At the same time, other ethnic groups, more dynamic and with more advanced methods of agriculture, like de Agaw, have been settling little by little among them. The result is that the land, which has been theirs since time immemorial, is slipping out of Gumuz hands. Besides this, more intensive cultivation, whether by them or by others, brings deforestation, which has negative consequences, such as less rains, less land available for hunting, fishing, honey-making, the gathering of wild-growing produce. The continual loss of land is the main reason for mounting tension with their neighbours with the corresponding killings.

Other factors of change come from the exposure to the styles of life which circulate in the globalized world and which have also reached the Gumuz. A loud radio can be heard in the most remote corner of the bush and a solar panel can be seen on the roof of more than one grass house where people go to charge their mobiles. In bigger centres, you can see the TV and films of every kind, mainly those of violence. Boys and girls want to dress or have a haircut in the fashion of their idols, a singer, a football player.
With the recent concentration of villages, the majority of the Gumuz people of Metekel live along the road which leads to the Great Renaisance Dam on the border with Sudan. Traffic drastically intensified since the construction of the dam, began in 2011, and the small towns saw hotels, restaurants, garages, tolerance houses, multiplying. The Gumuz could not help but be affected by all these novelties and they gradually feel more uncomfortable in their traditional habits of life.
Also religion has become as agent of change. The Gumuz have been in contact with Islam and Christianity since the long distant past. In fact, all of the other bordering ethnic groups are either Muslims or members of the Ethiopian Orthodox Church.

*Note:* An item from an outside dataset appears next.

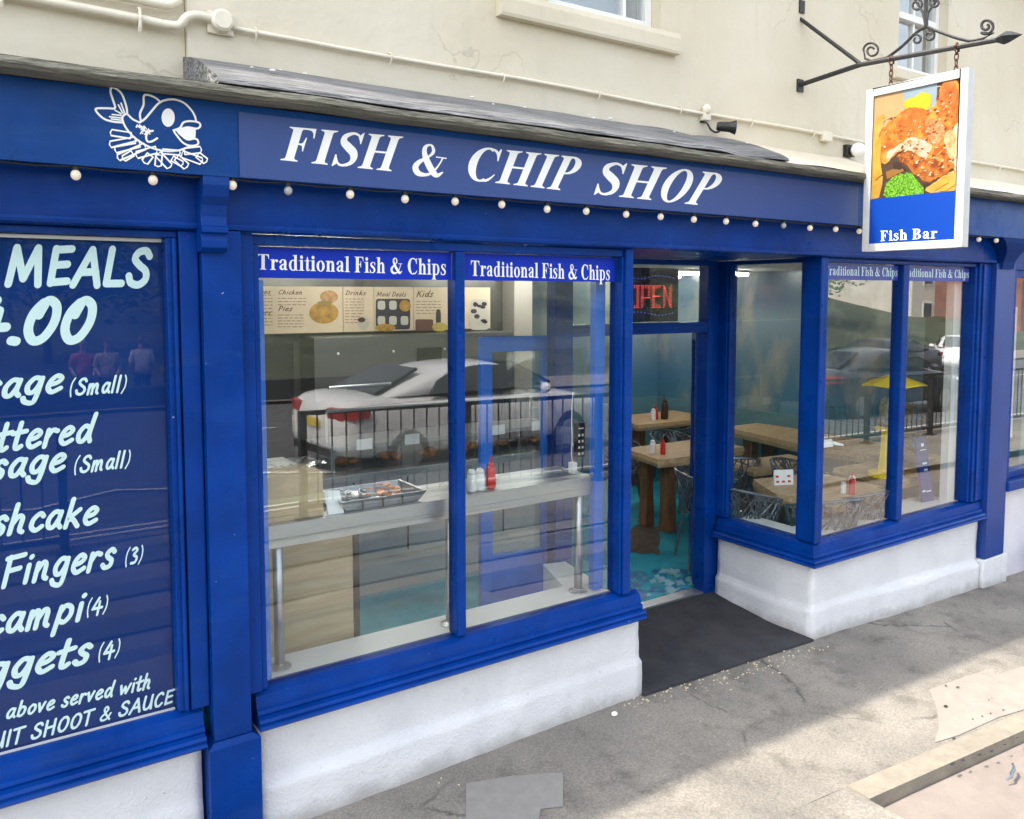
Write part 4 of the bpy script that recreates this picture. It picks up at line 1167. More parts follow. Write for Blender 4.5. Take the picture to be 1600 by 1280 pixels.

The Gumuz naturally refer to these two large groups, but, since they did not systematically instruct people in their faith, they did not have any deep impact on the culture or even religion of the Gumuz. The identification of the Gumuz with these two religions is reduced to celebrate either the four annual feasts of the Muslims or those of the Christians, officially recognized by the government. With the arrival of the Protestants and Catholics, things changed quite radically, because they teach a faith and a morality that asks for an effective change of life. In fact, people are invited to abandon the anti-values while preserving the values. Marriage by exchange, kidnap, conflict resolution by bloodshed, are not values to be kept. Instead, the sense of equality, democratic decision-making, the relatively equal rights for men and women, equal distribution of domestic tasks, no discrimination against specific categories of people, these are all values that are traditional to Gumuz society and must be preserved.